7. "Digging Up the Past" (5:45) At the 1:30 mark the song is established. I love the three or four bass melody lines interweaving at the bottom of the song with drums and Hammond organ. Hypnotic in a kind of TANGERINE DREAM way but amazingly mixed into a 60s blues- rock song. Awesome song! (9/10)

8. "The Quake" (5:42) opens with a kind of jazz fusion soup with some wonderful vocal inputs trying to steer the song onto its proper course. Once established, it becomes a very solid instrumental display of jazz fusion. The sound and instrument choices are definitely meant to capture the sounds and stylings of 1970s fusion. Like something from JAN HAMMER or electro-funkified STANLEY CLARKE, even a bit of WEATHER REPORT. Incredible song! (10/10)

9. "Gaze" (7:43) is a sensitive, emotional song constructed mostly of orchestral instruments in support of a wonderful vocal of Ann Caren. Synths and electric guitar enter in the third minute; drums, fretless bass, and Hammond organ in the fourth. I love the JEAN-LUC PONTY-like electric guitar arpeggios providing the glue to the song throughout the second half. Awesome bass play (including a brief solo) in the sixth minute traded with synths and guitars. My only criticism is of the fact that Ms. Caren's voice gets a little buried in the mix of the instrumental weave going on throughout the last two minutes. (9/10)

10. "Endgame" (4:07) features Ann Caren and TPE trading vocal duties in a conversant kind of way over an often rhythmic KIG CRIMSON like weave of arpeggios coming from multiple instruments. A very familiar sound from previous TPE releases. (8/10)

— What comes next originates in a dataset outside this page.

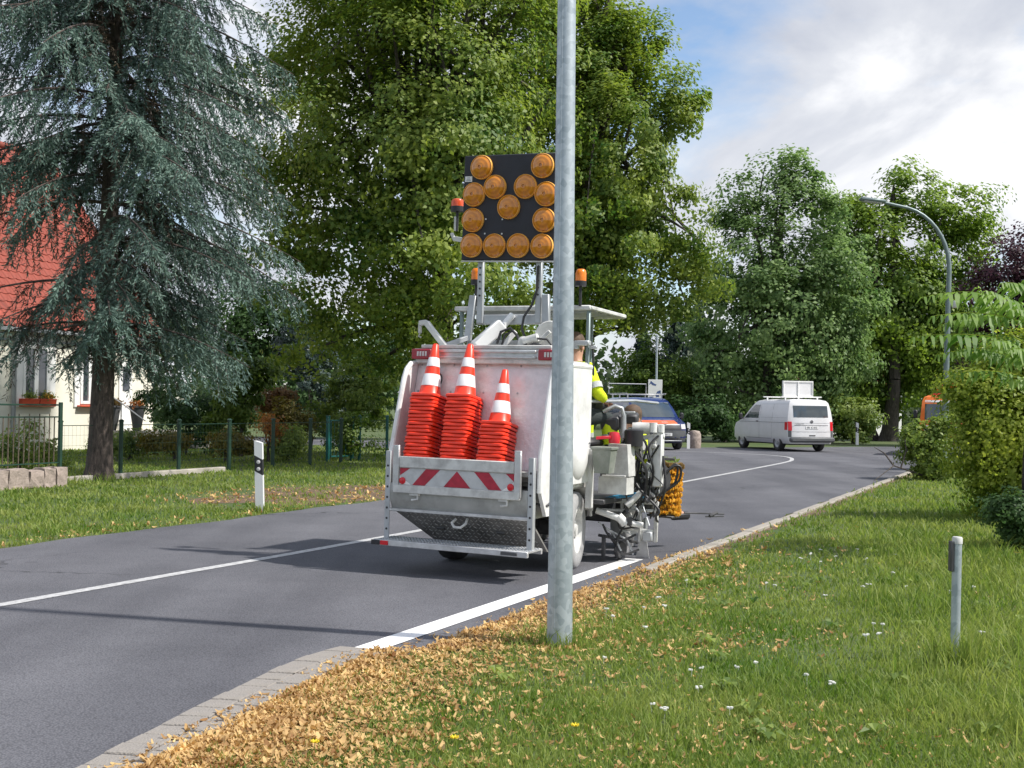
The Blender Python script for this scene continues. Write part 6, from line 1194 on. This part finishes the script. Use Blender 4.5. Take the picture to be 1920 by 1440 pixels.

11. "Back to the Sea" (7:19) opens with ocean waves and a bit of a folk sound with acoustic guitar, mandolin, recorder weaving behind TPE's light IAN ANDERSON-like vocal. In the second minute Ann Caren takes over the lead vocal--this time with additional support of folk electric guitar and slide synth sounds giving it more of a Nashville sound. Light and upbeat though--kind of like a 60s Flower Child song of total optimism. The church organ opening the fourth minute, coupled with the chunky bass notes, gives the song more of a YES "Your Move" feel to it. Then the fifth minute sees a shift into more of an ominous tone with horn-synth taking lead over some minor key chords. At 6:00 we re-enter the sunlight and hope with the church organ--which then gives way to the original light folk feel and its instrumental support. The final minute sees the return to ominous and heavy as the soloists vie for supremacy and dominance. The song finishes with the dominant church organ and folk voice harmonies claiming the title. Definitely the most mood-complex and song on the album. Nice to end the album on a bit of a quieter if still dramatic note. (9/10)

TPE believes that this is his best release yet and I agree. The variation and maturity of presentation on The Sundstone coupled with the slight evolution of soundscapes and slight pullback from the previous tendency to be a bit over-dramatic puts this one ahead of his previous masterpieces, 2013's The Tale of the Golden King and even my previous personal favorite of his, 2011's The Dream of the Magic Jongleur.

Review by rdtprog
SPECIAL COLLABORATOR Heavy / RPI / Symphonic Prog Team
5 stars What a appropriate name for this band, because they play music like a small ensemble that mixed things up with a rock attitude, a retro sound and classical embellishment. Also, a part from their symphonic approach, the band make some intrusion into the world of fusion, especially in the songs "The Storm" and "The Quake". We can hear female and male vocals throughout the album that is dominated by beautiful keyboards and piano textures that has some Wakeman and Emerson sound. The guitars still show some sparks with sharp accents. The vocals sometimes are reminiscent of Ian Anderson of Jethro Tull, but the music is more in the style of the band Yes. The music has a lot of classical structures and also the songs are developed with sometimes some beautiful soloing from the keyboards and the guitar, but those solos doesn't take the lead over the full orchestra ensemble. "Prologue" is a nice intro with his soundtrack movie feel. The next track "The Sunstone" put you right away in the heart of the music with some busy keyboards. "The Siren's Spell" has some unique guitar sound and the presence for the first time of the female vocals of Ann Caren. "The Storm" has some fast pace fusion music with violin not too far from a band like KBB. "Gaze" is my favorite track with some incredible musicianship with the Hammond and the bass. If the last albums of the band was a nice discovery for me, this one seems to be for now more satisfying. Highly recommended!
Review by Windhawk
SPECIAL COLLABORATOR Honorary Collaborator
4 stars US project THE PSYCHEDELIC ENSEMBLE first appeared back in 2009, the creative vehicle of a composer and musician who stays anonymous from the very beginning of his activity in this field of art. He does, however, state on his website that he has more than 30 years of experience in music and has numerous awards to his name, including more than 20 Ascap awards! "The Sunstone" is the fifth studio album by the project, and was released through 'its' own label Glowing Sky Records.

High quality symphonic progressive rock with a quality inclusion of orchestral classical music is what The Psychedelic Ensemble provides us with on "The Sunstone". That this is a conceptual creation can perhaps be regarded as a bonus feature. Those who love and cherish this style of music, executed in high quality on all levels, can safely regard this album as one to place on the list of CDs that merit a check, to say the least.